Alien Agenda

Alien Agenda by Jim Marrs

Alien Agenda by Jim Marrs

Everybody loves a good conspiracy theory. And there are tons of them out there. From “Who killed President Kennedy” to the “New World Order,” conspiracies (or the possibility of them) just fascinate human beings. We’re not satisfied with leaving something a mystery. We have to solve these mysteries. It’s just our curious nature. Psychologists would say that this is just our brain trying to make order out of chaos. Or maybe that’s what they want us to think!

All kidding aside, there are legitimate conspiracies in our world. There always have been, and there probably always will be. And whatever your favorite conspiracy theory is, I assure you, Alien Agenda by Jim Marrs is sure to open your eyes to some new (and lesser known, though equally fascinating and worrying) theories. At first glance, the book may appear to be just another UFO book. But inside is a wealth of information on many other “odd” things that happen in the world that are not reported on by the mass media (and of course, Marrs tackles the media conspiracy theory in the book’s Appendix).

Alien Agenda, as the title implies, mainly focuses on the conspiracy theory regarding extraterrestrials and their hidden intentions towards us. Marrs covers many topics in this book, including ancient and biblical astronauts, foo fighters and other World War II-era UFO’s, the Roswell crash, Project BlueBook, the Bentwaters/Rendlesham incident, Area 51, the “space brothers” of the 1960’s, alien abduction, crop circles, animal mutilations (it’s not just cattle), and remote viewing. Each of these topics is discussed in detail, and there are many lesser-known facts contained within Marrs’ accounts.

Perhaps the two greatest chapters in the book don’t even deal with UFO’s, directly. Chapter 1 deals with the moon, and if you thought you heard all the conspiracy theories about the moon, you ain’t heard nothin’ yet. Without ruining any surprises, Marrs cites credible evidence that shows that there may be more to the moon than we think. One example shows how the moon is far older than the earth, and perhaps even the solar system. The implications of this alone are staggering, alien involvement or not. There’s much more in this chapter, but like I said, I don’t want to give too much away. It’s easily the best chapter in the book, and the most fascinating.

Also of note is the Appendix, called “Take Me To Your Leader.” This chapter asks the question: If aliens did come to Earth, who would be the person to represent the planet? Who is our leader? Not a leader of a country, but for humanity?
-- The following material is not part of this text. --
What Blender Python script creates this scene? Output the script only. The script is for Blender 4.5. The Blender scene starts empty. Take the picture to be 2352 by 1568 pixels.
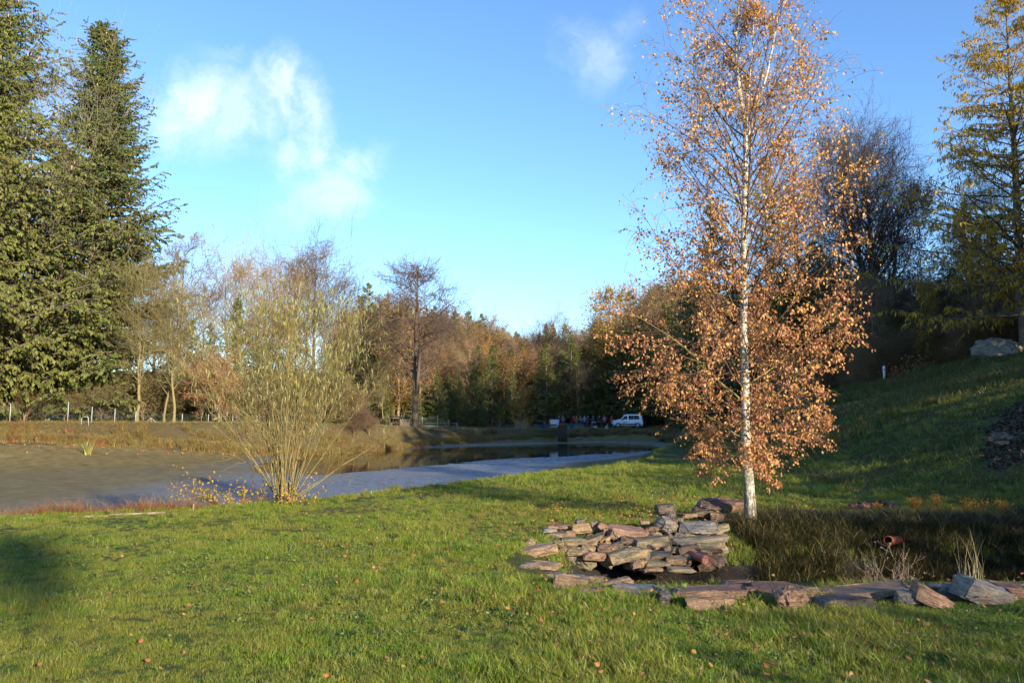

This chapter, though not as fleshed out as I would have liked it (it is, after all, an appendix), does give some good information on a lesser-known conspiracy, namely the attempted overthrow of the U.S. Presidency (and government) in 1934. It also discusses shadow governments, such as the Illuminati, the Trilateral Commission and the Council on Foreign Relations. Again, this chapter is a little thin on details, but there are plenty of books out there dealing with “New World Order” conspiracies.

The Good: One of the better UFO books I’ve read in a while, and as I’ve said, it’s much more than just a mere UFO book. A good chronological history is provided, touching on just about all of the most important UFO and UFO-related incidents in human history. Also, most of the seemingly “out-there” theories are all backed up by facts and sources, should you care to ever investigate them yourself.

The Bad: For a book of it’s scope, there really aren’t that many pictures in this book. The pictures are all in black & white, and I think there are some better pictures out there that could accompany this book. Especially since it’s a great book for the uninitiated. What better way to convince someone who’s sitting on the fence than with some very strong photographic evidence?

The Ugly: The only gripe I have with this book is the chapter entitled “A Metaphysical Exam.” This chapter deals with UFO’s and aliens as somewhat non-physical beings or objects, but rather energy, gods, even “wee folk.” The theories had to be presented, and Marrs should be commended for including this alternate perspective, but being the last true chapter of the book, it’s somewhat jarring in it’s placement. The book, up until this point, makes an extremely strong case for the existence of UFO’s, evidence that the U.S. military has captured some of these UFO’s, and that some high-ranking government officials have actually met with, and formed treaties with, the occupants of said UFO’s. So to then introduce theories of UFO’s being hallucinations or energy or something not quite real just interrupts the flow of the book. The chapter is interesting in its own right, and I think it would have been better off if placed earlier in the book, perhaps in the chapter before the one dealing with “Ancient Astronauts.”

The Bottom Line: Talk of fairies and leprechauns aside, this is a great book, and one of the best books on extraterrestrials I’ve read in a long time. It’s a comprehensive history of the phenomenon, and very detailed, for the most part. A newcomer to the field could gain a wealth of knowledge from reading Alien Agenda, but armchair ufologists will learn a lot as well. Highly recommended for anyone with an interest in the topic.